The Executive Yuan is set to approve a draft bill for the management of fireworks and firecrackers (爆竹煙火管理條例) on Wednesday, which would punish shop owners selling the products to children under the age of 12 and parents who let their children play with fireworks. The draft law also seeks to punish illegal family-run fireworks factories.
According to a Cabinet official who asked not to be named, the draft law penalizes shop owners selling firecrackers or fireworks to children under the age of 12 by imposing a fine of between NT$2,000 and NT$10,000.
Parents allowing children under 12 to play with firecrackers or fireworks could be fined a similar amount.
The owner or owners of illegal fireworks factories would receive a jail term of up to three years on top of a fine of up to NT$150,000 if they cause any casualties.
The draft would also empower local governments, including the two special municipalities of Taipei and Kaohsiung cities, to decide the time, place, variety and ways of holding local fireworks festivals.

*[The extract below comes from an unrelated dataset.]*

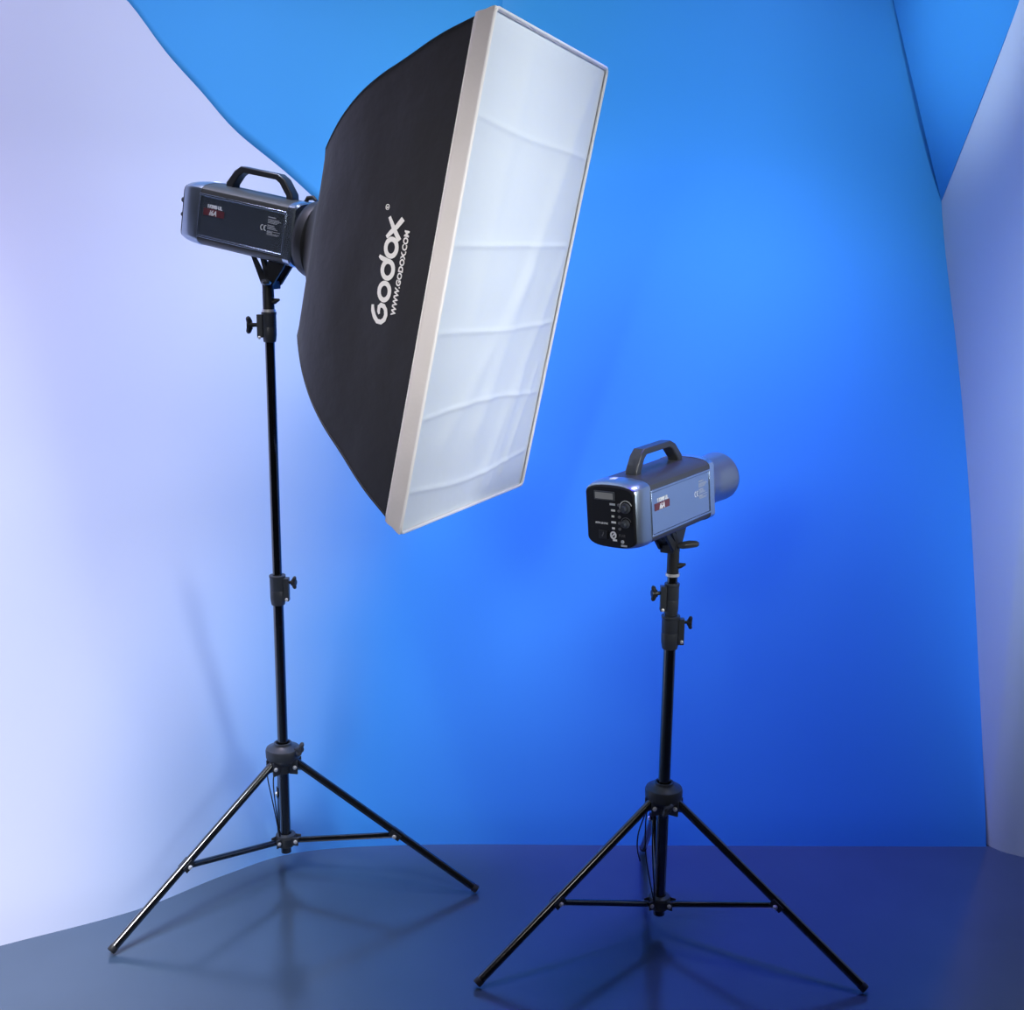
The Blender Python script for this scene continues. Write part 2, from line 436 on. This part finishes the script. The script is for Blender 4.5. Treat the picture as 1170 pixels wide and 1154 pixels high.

The Executive Yuan ordered the Ministry of the Interior to present the draft bill to regulate the nation's fireworks industry following a deadly explosion in February last year.
Six people, including a 12-year-old child, were killed by an explosion at an illegal fireworks factory in southern Tainan county.
The blast at around 5:30pm demolished the factory near the town of Yenshui (鹽水), 300km south of Taipei, which was swarming with tens of thousands of visitors a day before an annual fireworks festival.
Yenshui is known for its annual parade when townspeople carry fireworks that shoot from beehive-like boxes to drive away evil spirits.
The parade is held on the Lantern Festival, which ends a 15-day celebration of the Lunar New Year.
The nation already has laws banning fireworks except on certain festivals. But authorities have promoted the fireworks parade in Yenshui as a tourist attraction.
Ironically, while authorities have promoted the fireworks parade in Yenshui as a tourist attraction, certain fireworks, such as the beehive rocket-launcher, are banned from domestic distribution.
In addition to ordering the interior ministry to formulate the bill regulating the fireworks industry, the Executive Yuan also requested the ministry study the possibility of legalizing the production and distribution of certain fireworks.
The government is considering importing those fireworks considered highly hazardous while banning them from domestic distribution in a bid to avoid fires and injuries.